Jun 23, 2016
gwern (All reviews)
Ninja battle to the death royale in the spirit and '90s-esque visual appearance of _Ninja Scroll_ (despite its 2005 production). What makes _Basilisk_ special is that it resists the trend towards dilution of the 'ninja' concept into just super-powered samurais throwing chi-balls and shuriken in the vein of _Naruto_ (although there are still plenty of bizarre powers and characters such as the snake-like Jimushi Jubei) but takes a much more brutal and yakuza-film-like approach: "all warfare is deception". _Basilisk_ plays with deception, information, and vision to an extent I can't remember seeing in any other series.
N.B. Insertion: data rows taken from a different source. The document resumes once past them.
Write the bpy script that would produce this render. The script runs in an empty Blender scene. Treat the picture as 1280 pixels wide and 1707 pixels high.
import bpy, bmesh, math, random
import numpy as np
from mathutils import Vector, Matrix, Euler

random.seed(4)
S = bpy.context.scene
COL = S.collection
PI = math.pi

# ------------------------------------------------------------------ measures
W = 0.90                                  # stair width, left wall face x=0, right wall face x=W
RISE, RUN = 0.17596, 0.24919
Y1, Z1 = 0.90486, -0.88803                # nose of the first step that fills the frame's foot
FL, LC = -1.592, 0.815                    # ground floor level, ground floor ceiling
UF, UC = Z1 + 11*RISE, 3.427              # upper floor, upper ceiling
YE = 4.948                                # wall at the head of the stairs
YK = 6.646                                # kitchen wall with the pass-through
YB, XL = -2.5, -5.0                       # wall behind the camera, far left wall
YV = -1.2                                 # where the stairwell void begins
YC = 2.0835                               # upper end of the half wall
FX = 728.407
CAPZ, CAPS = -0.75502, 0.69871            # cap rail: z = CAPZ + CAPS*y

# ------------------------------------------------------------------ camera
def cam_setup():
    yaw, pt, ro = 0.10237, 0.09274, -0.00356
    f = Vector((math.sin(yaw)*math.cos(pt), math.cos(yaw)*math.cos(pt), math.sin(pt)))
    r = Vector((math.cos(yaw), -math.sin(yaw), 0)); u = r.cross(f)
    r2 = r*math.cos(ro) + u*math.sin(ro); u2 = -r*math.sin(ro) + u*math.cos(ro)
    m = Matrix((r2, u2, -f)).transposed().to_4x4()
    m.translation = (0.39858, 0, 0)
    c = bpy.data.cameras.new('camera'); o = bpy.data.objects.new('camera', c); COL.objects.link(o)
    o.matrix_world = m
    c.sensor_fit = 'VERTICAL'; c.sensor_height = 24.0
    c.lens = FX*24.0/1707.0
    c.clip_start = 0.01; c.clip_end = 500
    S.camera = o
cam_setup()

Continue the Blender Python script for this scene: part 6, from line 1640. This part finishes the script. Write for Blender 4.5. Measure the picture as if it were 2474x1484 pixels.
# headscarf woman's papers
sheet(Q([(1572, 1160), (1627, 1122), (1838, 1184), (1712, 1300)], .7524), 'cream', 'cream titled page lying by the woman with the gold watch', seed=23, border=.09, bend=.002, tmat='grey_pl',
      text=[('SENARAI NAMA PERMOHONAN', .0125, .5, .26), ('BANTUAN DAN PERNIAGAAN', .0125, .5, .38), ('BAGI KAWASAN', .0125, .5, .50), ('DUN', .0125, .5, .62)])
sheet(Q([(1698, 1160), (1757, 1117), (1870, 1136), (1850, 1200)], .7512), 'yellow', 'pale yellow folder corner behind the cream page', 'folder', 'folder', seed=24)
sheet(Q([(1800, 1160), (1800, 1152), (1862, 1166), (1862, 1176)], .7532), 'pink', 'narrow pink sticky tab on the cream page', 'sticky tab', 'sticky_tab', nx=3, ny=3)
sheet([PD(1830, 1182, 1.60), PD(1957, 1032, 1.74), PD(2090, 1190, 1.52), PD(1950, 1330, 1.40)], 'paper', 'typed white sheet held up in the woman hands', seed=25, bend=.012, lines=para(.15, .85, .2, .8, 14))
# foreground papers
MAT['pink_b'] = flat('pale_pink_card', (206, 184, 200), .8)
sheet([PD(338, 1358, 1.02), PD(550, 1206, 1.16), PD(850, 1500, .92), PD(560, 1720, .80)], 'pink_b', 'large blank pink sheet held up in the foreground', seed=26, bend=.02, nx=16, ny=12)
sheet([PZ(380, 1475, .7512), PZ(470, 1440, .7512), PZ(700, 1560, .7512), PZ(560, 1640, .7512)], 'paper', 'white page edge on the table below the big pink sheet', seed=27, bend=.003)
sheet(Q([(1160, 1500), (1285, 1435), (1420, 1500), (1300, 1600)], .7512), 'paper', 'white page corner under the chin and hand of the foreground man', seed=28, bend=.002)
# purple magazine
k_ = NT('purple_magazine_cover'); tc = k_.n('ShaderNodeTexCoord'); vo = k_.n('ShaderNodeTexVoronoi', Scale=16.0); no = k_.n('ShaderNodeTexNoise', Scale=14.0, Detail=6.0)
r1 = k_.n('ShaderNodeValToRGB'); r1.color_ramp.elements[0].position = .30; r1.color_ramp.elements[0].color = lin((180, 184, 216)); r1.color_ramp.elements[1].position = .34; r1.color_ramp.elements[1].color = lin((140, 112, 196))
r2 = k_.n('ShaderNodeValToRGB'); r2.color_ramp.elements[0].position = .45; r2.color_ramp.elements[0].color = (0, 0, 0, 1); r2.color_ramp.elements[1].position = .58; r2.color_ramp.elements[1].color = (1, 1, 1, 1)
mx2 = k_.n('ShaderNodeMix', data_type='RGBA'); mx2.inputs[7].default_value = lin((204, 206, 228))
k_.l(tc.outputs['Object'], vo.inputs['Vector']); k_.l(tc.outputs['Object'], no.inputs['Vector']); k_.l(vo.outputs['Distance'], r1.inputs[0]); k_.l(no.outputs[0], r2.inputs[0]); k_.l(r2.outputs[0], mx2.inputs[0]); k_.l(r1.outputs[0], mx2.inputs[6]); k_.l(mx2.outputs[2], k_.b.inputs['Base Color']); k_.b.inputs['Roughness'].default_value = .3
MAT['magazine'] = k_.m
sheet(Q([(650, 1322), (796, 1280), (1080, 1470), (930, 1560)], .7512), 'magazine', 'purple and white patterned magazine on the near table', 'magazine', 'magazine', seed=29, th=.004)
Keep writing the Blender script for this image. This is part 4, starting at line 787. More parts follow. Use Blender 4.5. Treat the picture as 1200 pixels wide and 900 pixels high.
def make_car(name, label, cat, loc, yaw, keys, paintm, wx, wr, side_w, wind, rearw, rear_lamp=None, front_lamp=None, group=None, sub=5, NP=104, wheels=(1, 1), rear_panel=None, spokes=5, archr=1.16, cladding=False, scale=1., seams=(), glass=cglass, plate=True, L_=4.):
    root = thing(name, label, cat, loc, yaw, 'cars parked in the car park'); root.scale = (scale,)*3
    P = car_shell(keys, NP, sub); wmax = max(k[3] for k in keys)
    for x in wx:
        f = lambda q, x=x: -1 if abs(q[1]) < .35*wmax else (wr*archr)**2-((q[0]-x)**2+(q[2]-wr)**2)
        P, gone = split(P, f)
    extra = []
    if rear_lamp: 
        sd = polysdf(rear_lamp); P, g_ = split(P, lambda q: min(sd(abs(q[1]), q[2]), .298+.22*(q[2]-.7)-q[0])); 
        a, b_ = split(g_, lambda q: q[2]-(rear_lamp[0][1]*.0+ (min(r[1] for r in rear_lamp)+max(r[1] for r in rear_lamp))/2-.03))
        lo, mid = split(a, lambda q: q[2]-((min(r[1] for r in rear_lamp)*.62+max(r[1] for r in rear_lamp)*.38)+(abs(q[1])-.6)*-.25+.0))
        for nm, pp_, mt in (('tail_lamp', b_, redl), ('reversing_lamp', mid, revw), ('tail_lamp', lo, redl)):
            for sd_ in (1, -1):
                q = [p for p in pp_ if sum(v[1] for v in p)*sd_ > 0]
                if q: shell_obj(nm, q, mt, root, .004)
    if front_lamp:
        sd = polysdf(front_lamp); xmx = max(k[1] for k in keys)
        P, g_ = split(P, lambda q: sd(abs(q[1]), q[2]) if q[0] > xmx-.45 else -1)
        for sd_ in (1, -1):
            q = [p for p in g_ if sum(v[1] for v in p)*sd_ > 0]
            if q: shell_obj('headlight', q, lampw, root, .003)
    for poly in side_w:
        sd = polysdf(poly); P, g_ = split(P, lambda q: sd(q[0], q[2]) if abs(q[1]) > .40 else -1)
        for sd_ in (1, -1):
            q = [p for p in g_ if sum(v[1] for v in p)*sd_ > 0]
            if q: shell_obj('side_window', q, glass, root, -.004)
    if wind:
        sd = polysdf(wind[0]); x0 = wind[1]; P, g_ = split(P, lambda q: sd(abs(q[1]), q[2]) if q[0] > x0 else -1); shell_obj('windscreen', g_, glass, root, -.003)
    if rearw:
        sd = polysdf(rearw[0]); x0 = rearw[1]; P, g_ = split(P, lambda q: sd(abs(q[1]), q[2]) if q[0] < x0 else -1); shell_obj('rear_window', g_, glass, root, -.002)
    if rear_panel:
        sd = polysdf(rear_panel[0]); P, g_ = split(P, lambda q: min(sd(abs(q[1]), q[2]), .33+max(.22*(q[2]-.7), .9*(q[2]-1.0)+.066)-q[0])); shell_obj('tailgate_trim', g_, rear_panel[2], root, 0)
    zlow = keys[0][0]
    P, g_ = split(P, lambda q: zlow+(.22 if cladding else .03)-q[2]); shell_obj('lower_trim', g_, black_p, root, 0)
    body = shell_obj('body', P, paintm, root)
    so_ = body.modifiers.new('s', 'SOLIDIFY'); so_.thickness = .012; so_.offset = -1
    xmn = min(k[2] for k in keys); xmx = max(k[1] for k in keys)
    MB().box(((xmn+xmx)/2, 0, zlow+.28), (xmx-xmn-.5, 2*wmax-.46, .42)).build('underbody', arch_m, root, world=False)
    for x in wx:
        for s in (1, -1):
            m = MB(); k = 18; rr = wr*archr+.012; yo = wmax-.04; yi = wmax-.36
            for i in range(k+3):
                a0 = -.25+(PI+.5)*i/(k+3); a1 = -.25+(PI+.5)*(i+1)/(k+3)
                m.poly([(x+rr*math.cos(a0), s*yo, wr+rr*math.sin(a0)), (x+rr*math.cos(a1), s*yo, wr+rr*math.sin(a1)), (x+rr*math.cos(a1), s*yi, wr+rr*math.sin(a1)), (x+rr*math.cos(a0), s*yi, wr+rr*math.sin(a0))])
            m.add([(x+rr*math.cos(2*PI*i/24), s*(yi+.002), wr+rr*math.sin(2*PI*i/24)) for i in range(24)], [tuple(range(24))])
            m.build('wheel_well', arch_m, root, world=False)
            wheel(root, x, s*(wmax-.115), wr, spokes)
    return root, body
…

For example, based on the first episode, one expects a quick descent into all-out warfare, and the tragic Romeo & Juliet ending of our two protagonists blatantly foreshadowed and my own reaction was to wonder how this plotline could possibly take up a full 2 cours/24 full episodes and whether I had perhaps made a mistake - and episode 2 totally confounds my expectations by *one side stealing the announcement* while the other side remains totally unaware that there is even a war on! This provides tremendous dramatic tension as they must balance the reward of ambushes and surprise attacks against the risk of alerting the others that they are no longer at peace. The issue of knowledge remains a theme throughout with shapeshifter Saemon's many appearances, particularly in impersonating a dead ninja and fooling his girlfriend Hotarubi; cruel as that was, the knife is twisted even further in one of the most memorable deaths in _Basilisk_. The protagonists are too good and pure to be at all sympathetic or interesting, but thankfully they only occasionally take center stage and the other characters get ample time on screen, the better to enjoy the twists and well-animated violence. (While many ninja shows set the action at night almost to a fault, _Basilisk_ fairly evenly allocates day/night scenes.) Overall, definitely one of the best ninja anime I've seen.